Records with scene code
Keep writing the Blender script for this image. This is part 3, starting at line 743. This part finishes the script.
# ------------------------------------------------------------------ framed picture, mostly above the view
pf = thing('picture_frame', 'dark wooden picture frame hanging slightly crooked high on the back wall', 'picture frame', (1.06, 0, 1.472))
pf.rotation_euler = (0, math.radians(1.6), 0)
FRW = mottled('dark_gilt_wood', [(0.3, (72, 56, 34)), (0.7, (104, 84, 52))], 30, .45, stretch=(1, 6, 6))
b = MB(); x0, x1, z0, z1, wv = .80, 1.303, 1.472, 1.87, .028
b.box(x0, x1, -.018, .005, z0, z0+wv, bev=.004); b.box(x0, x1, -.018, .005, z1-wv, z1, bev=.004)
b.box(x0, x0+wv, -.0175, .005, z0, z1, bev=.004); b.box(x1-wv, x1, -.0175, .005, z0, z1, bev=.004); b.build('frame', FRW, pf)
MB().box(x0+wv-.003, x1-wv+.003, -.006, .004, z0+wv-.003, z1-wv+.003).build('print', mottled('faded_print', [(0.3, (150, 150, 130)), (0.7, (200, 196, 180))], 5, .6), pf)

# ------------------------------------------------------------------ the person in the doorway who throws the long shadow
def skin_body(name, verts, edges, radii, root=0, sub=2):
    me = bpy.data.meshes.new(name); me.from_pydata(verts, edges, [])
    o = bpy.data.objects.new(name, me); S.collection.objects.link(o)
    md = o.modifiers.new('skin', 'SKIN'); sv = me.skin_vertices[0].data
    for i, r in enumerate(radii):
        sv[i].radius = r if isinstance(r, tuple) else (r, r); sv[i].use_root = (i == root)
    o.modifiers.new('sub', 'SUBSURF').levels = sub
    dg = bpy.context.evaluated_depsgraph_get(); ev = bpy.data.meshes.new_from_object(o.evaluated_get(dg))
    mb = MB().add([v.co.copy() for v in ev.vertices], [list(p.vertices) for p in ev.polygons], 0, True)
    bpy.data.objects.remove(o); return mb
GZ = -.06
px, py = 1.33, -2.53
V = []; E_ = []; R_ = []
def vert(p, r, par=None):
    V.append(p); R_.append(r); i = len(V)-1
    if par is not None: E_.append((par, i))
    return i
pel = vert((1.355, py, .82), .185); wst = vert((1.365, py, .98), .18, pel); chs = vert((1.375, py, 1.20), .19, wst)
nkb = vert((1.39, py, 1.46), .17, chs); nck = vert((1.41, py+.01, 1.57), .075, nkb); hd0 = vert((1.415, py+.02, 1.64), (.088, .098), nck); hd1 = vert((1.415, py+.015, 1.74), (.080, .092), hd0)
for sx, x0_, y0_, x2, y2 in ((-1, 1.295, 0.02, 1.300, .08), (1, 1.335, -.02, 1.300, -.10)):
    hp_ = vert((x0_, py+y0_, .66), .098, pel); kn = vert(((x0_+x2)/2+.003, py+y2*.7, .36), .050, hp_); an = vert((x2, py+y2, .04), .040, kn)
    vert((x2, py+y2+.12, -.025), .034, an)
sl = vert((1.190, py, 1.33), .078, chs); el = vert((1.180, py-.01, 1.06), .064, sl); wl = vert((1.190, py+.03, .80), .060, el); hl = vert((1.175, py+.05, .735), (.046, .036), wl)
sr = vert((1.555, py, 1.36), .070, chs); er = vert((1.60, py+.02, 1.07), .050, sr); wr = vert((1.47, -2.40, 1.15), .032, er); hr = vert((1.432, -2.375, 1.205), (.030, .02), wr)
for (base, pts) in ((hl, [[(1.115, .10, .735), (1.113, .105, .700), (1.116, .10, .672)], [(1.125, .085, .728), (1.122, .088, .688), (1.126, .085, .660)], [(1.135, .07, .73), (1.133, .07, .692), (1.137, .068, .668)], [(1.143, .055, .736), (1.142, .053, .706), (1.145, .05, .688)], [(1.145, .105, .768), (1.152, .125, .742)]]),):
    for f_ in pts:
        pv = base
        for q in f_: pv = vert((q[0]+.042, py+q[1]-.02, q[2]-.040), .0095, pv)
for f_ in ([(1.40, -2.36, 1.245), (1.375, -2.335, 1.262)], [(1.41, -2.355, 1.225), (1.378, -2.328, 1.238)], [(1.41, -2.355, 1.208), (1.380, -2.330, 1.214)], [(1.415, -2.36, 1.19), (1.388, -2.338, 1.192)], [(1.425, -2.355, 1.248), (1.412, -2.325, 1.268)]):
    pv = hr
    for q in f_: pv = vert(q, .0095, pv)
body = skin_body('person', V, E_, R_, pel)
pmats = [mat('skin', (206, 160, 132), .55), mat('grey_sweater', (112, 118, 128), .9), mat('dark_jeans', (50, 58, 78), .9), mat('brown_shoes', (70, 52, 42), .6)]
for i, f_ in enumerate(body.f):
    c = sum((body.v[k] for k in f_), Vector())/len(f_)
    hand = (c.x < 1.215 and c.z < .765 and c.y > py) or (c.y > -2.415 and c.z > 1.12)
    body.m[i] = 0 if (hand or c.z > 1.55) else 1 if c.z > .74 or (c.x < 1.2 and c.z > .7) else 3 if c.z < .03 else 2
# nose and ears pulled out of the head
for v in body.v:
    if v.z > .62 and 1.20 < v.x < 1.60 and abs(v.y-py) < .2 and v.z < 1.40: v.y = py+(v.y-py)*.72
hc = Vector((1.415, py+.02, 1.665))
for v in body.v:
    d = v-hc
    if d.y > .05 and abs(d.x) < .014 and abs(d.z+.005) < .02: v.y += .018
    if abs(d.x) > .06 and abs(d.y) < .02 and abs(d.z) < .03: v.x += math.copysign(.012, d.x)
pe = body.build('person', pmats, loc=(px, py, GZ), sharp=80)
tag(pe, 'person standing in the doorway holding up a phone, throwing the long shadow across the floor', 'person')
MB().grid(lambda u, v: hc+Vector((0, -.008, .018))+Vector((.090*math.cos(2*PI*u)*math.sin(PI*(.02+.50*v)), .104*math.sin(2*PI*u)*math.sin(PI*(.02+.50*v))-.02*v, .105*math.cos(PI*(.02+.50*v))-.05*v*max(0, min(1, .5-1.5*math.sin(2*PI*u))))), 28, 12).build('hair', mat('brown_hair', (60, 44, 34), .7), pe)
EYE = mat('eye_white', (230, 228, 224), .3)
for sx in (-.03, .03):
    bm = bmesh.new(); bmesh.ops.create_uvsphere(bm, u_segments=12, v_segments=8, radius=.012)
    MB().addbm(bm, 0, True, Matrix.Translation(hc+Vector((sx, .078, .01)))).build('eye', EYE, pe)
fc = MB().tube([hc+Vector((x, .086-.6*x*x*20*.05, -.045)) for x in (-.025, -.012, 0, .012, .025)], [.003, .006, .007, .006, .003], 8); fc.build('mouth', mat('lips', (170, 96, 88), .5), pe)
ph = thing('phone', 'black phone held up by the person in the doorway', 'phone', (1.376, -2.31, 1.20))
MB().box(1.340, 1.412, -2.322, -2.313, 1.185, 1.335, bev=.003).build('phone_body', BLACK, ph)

...

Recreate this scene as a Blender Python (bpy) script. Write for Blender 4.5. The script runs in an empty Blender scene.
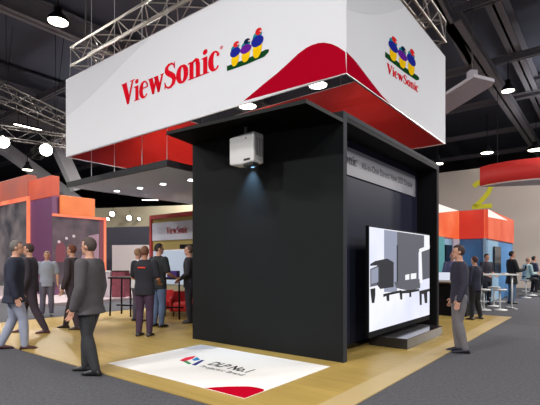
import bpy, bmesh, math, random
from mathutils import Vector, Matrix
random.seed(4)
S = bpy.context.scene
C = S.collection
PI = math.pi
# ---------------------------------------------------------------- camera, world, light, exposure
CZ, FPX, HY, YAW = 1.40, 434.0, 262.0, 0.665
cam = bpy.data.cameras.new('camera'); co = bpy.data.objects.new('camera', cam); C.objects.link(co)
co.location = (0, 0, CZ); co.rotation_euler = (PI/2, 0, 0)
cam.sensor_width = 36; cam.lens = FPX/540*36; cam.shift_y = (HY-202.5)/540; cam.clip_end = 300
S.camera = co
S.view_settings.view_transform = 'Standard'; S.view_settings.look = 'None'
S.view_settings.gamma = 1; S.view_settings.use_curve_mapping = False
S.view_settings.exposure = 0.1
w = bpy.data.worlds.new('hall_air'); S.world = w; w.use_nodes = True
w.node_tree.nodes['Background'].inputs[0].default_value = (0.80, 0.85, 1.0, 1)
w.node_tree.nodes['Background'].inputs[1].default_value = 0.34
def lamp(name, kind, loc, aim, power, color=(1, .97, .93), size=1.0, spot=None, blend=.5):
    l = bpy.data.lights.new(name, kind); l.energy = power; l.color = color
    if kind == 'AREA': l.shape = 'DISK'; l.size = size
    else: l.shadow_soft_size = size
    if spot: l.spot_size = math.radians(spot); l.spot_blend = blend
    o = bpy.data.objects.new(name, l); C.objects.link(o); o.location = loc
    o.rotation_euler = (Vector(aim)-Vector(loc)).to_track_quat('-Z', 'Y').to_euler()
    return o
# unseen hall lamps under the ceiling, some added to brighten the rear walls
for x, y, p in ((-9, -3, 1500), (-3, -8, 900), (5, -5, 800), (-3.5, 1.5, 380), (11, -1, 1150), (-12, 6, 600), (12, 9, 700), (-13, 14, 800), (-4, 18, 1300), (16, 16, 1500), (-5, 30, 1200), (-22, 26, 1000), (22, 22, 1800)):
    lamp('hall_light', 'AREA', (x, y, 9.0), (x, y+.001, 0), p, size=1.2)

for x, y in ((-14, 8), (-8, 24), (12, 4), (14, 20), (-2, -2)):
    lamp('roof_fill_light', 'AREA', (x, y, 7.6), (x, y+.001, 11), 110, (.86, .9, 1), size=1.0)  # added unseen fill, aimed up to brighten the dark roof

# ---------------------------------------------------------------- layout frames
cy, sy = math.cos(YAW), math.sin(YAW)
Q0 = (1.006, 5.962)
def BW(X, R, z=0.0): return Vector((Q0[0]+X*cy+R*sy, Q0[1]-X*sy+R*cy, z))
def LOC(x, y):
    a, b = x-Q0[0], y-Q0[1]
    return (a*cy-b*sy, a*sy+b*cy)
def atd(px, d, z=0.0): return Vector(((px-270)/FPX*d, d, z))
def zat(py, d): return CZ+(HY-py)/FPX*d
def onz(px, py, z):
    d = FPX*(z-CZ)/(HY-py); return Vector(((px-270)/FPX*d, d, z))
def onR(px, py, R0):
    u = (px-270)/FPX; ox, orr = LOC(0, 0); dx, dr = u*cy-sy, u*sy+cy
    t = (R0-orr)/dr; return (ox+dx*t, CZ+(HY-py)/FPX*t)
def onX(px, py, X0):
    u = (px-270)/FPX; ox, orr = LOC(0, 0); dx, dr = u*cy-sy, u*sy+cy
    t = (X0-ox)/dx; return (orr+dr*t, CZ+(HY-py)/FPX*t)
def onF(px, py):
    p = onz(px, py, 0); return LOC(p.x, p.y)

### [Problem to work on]
How many lines of the entries above hold the string "Blender"? Reply with the number alone.

### [Answer below]
2